--- WHAT YOU ARE ASKED TO DO ---
Print the listing below exactly.

--- SUPPLIED MATERIAL ---
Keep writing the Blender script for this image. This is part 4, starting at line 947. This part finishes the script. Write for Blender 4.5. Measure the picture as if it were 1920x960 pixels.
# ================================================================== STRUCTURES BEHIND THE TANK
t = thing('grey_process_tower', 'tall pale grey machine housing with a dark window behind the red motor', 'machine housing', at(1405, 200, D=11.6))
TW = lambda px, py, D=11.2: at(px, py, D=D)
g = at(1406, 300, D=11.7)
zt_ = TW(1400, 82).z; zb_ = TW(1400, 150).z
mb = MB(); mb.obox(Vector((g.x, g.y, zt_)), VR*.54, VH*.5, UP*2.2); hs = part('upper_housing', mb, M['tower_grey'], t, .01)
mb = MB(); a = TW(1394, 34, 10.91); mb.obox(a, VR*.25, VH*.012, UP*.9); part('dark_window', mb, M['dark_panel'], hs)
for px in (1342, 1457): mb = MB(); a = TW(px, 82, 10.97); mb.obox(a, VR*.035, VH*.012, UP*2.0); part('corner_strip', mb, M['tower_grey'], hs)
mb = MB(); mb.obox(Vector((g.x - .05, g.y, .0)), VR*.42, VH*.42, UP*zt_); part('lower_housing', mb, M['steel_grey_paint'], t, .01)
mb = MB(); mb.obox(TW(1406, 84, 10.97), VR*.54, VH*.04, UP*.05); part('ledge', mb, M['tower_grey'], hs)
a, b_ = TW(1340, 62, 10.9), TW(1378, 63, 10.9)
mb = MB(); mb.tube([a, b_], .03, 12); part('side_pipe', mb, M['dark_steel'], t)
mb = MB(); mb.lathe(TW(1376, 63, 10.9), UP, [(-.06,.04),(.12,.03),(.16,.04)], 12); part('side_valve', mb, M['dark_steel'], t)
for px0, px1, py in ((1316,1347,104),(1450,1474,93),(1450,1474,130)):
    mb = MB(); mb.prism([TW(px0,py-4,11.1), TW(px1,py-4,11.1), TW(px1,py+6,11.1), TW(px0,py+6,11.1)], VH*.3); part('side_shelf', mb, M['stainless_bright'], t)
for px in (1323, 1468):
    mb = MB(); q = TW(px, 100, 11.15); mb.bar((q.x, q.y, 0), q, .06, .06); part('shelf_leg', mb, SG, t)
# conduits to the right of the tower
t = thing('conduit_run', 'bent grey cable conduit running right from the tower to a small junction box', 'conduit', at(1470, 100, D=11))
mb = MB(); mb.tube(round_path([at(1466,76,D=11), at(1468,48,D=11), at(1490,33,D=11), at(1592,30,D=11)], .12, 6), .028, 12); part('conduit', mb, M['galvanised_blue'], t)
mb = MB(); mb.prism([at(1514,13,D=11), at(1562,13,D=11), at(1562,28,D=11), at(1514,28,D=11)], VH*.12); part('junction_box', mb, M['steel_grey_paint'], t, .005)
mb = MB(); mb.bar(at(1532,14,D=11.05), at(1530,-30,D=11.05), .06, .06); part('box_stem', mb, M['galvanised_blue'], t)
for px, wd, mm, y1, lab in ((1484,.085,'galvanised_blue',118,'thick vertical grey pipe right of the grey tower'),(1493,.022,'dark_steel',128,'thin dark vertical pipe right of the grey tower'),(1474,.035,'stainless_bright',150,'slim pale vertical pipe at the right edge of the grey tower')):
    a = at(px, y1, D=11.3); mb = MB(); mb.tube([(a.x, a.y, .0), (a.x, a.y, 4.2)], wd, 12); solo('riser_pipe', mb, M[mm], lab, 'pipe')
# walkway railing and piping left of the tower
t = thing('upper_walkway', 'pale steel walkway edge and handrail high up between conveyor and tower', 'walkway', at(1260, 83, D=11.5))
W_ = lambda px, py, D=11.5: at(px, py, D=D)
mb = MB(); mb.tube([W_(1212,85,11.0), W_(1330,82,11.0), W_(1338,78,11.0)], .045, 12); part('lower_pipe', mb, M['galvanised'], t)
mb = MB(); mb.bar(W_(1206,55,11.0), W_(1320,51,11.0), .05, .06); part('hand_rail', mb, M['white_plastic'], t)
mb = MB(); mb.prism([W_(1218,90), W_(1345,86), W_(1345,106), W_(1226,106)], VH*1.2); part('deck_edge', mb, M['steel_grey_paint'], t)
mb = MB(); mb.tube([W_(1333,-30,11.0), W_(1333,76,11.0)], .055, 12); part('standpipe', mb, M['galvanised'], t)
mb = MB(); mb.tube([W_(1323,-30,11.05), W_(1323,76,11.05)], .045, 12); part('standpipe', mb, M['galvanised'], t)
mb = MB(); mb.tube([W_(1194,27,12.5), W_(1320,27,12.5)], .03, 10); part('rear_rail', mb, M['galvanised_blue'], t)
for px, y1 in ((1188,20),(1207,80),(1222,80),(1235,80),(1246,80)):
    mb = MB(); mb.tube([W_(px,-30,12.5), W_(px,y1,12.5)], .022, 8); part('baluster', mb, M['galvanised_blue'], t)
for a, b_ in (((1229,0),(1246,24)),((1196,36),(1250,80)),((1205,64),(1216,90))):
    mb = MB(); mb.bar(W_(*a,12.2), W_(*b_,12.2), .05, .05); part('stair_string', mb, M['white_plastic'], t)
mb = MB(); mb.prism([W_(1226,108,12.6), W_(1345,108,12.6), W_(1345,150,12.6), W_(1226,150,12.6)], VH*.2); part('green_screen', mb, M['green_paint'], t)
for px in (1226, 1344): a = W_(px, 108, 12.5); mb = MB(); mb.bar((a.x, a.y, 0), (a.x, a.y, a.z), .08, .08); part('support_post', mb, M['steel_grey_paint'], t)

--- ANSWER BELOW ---
Keep writing the Blender script for this image. This is part 4, starting at line 947. This part finishes the script. Write for Blender 4.5. Measure the picture as if it were 1920x960 pixels.
# ================================================================== STRUCTURES BEHIND THE TANK
t = thing('grey_process_tower', 'tall pale grey machine housing with a dark window behind the red motor', 'machine housing', at(1405, 200, D=11.6))
TW = lambda px, py, D=11.2: at(px, py, D=D)
g = at(1406, 300, D=11.7)
zt_ = TW(1400, 82).z; zb_ = TW(1400, 150).z
mb = MB(); mb.obox(Vector((g.x, g.y, zt_)), VR*.54, VH*.5, UP*2.2); hs = part('upper_housing', mb, M['tower_grey'], t, .01)
mb = MB(); a = TW(1394, 34, 10.91); mb.obox(a, VR*.25, VH*.012, UP*.9); part('dark_window', mb, M['dark_panel'], hs)
for px in (1342, 1457): mb = MB(); a = TW(px, 82, 10.97); mb.obox(a, VR*.035, VH*.012, UP*2.0); part('corner_strip', mb, M['tower_grey'], hs)
mb = MB(); mb.obox(Vector((g.x - .05, g.y, .0)), VR*.42, VH*.42, UP*zt_); part('lower_housing', mb, M['steel_grey_paint'], t, .01)
mb = MB(); mb.obox(TW(1406, 84, 10.97), VR*.54, VH*.04, UP*.05); part('ledge', mb, M['tower_grey'], hs)
a, b_ = TW(1340, 62, 10.9), TW(1378, 63, 10.9)
mb = MB(); mb.tube([a, b_], .03, 12); part('side_pipe', mb, M['dark_steel'], t)
mb = MB(); mb.lathe(TW(1376, 63, 10.9), UP, [(-.06,.04),(.12,.03),(.16,.04)], 12); part('side_valve', mb, M['dark_steel'], t)
for px0, px1, py in ((1316,1347,104),(1450,1474,93),(1450,1474,130)):
    mb = MB(); mb.prism([TW(px0,py-4,11.1), TW(px1,py-4,11.1), TW(px1,py+6,11.1), TW(px0,py+6,11.1)], VH*.3); part('side_shelf', mb, M['stainless_bright'], t)
for px in (1323, 1468):
    mb = MB(); q = TW(px, 100, 11.15); mb.bar((q.x, q.y, 0), q, .06, .06); part('shelf_leg', mb, SG, t)
# conduits to the right of the tower
t = thing('conduit_run', 'bent grey cable conduit running right from the tower to a small junction box', 'conduit', at(1470, 100, D=11))
mb = MB(); mb.tube(round_path([at(1466,76,D=11), at(1468,48,D=11), at(1490,33,D=11), at(1592,30,D=11)], .12, 6), .028, 12); part('conduit', mb, M['galvanised_blue'], t)
mb = MB(); mb.prism([at(1514,13,D=11), at(1562,13,D=11), at(1562,28,D=11), at(1514,28,D=11)], VH*.12); part('junction_box', mb, M['steel_grey_paint'], t, .005)
mb = MB(); mb.bar(at(1532,14,D=11.05), at(1530,-30,D=11.05), .06, .06); part('box_stem', mb, M['galvanised_blue'], t)
for px, wd, mm, y1, lab in ((1484,.085,'galvanised_blue',118,'thick vertical grey pipe right of the grey tower'),(1493,.022,'dark_steel',128,'thin dark vertical pipe right of the grey tower'),(1474,.035,'stainless_bright',150,'slim pale vertical pipe at the right edge of the grey tower')):
    a = at(px, y1, D=11.3); mb = MB(); mb.tube([(a.x, a.y, .0), (a.x, a.y, 4.2)], wd, 12); solo('riser_pipe', mb, M[mm], lab, 'pipe')
# walkway railing and piping left of the tower
t = thing('upper_walkway', 'pale steel walkway edge and handrail high up between conveyor and tower', 'walkway', at(1260, 83, D=11.5))
W_ = lambda px, py, D=11.5: at(px, py, D=D)
mb = MB(); mb.tube([W_(1212,85,11.0), W_(1330,82,11.0), W_(1338,78,11.0)], .045, 12); part('lower_pipe', mb, M['galvanised'], t)
mb = MB(); mb.bar(W_(1206,55,11.0), W_(1320,51,11.0), .05, .06); part('hand_rail', mb, M['white_plastic'], t)
mb = MB(); mb.prism([W_(1218,90), W_(1345,86), W_(1345,106), W_(1226,106)], VH*1.2); part('deck_edge', mb, M['steel_grey_paint'], t)
mb = MB(); mb.tube([W_(1333,-30,11.0), W_(1333,76,11.0)], .055, 12); part('standpipe', mb, M['galvanised'], t)
mb = MB(); mb.tube([W_(1323,-30,11.05), W_(1323,76,11.05)], .045, 12); part('standpipe', mb, M['galvanised'], t)
mb = MB(); mb.tube([W_(1194,27,12.5), W_(1320,27,12.5)], .03, 10); part('rear_rail', mb, M['galvanised_blue'], t)
for px, y1 in ((1188,20),(1207,80),(1222,80),(1235,80),(1246,80)):
    mb = MB(); mb.tube([W_(px,-30,12.5), W_(px,y1,12.5)], .022, 8); part('baluster', mb, M['galvanised_blue'], t)
for a, b_ in (((1229,0),(1246,24)),((1196,36),(1250,80)),((1205,64),(1216,90))):
    mb = MB(); mb.bar(W_(*a,12.2), W_(*b_,12.2), .05, .05); part('stair_string', mb, M['white_plastic'], t)
mb = MB(); mb.prism([W_(1226,108,12.6), W_(1345,108,12.6), W_(1345,150,12.6), W_(1226,150,12.6)], VH*.2); part('green_screen', mb, M['green_paint'], t)
for px in (1226, 1344): a = W_(px, 108, 12.5); mb = MB(); mb.bar((a.x, a.y, 0), (a.x, a.y, a.z), .08, .08); part('support_post', mb, M['steel_grey_paint'], t)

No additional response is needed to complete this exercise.